Nome original: Boku no Ohisama (僕のおひさま)
Ano: 2024
Direção: Hiroshi Okuyama
Roteiro: Hiroshi Okuyama
Elenco Principal: Keitatsu Koshiyama, Kiara Takanashi, Sôsuke Ikematsu, Ryuya Wakaba, Maho Yamada
Nacionalidade: Japão / França
Gêneros: Drama, Esporte, Romance
Duração: 100 minutos
Link para o IMDb: https://www.imdb.com/title/tt22694908/
Trailer: https://youtu.be/WYMeTGzZLxo

Sobre Hiroshi Okuyama

Foto do diretor Hiroshi Okuyama. Crédito: Divulgação / Michiko Filmes
Foto do diretor Hiroshi Okuyama. Crédito: Divulgação / Michiko Filmes

Sol de Inverno é o segundo longa-metragem de Hiroshi Okuyama, que nasceu em Tóquio, em 1996. Seu primeiro filme, Jesus, de 2018, estreou no Festival de San Sebastián, na Espanha, onde ganhou o prêmio principal na seção Novos Diretores. Okuyama tinha 20 anos.

Além de dirigir, ele escreve seus roteiros, edita e faz a câmera de seus trabalhos. Jesus venceu os prêmios de melhor fotografia em festivais de Estocolmo, na Suécia, e Dublin, na Irlanda.

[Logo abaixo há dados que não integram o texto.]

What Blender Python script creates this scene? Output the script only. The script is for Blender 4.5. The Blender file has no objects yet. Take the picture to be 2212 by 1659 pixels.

Entre seus dois longas, Okuyama dirigiu os nove episódios de uma minissérie para TV, Makanai: Cozinhando para A Casa Maiko. Mas sua estreia mesmo foi bem antes disso tudo: em 2009, com apenas 13 anos, ele dirigiu o videoclipe Graduationparty!!!!!, que estreou no Festival Internacional de Cinema de Kyoto.

Sobre a Michiko Filmes

Sol de Inverno é o primeiro lançamento da Michiko Filmes, distribuidora comandada por Michel Simões e Chico Fireman, amigos que se conheceram por causa do amor pelo cinema e que, durante 7 anos, integraram a equipe do Cinema na Varanda, um dos primeiros podcasts de cinema do país.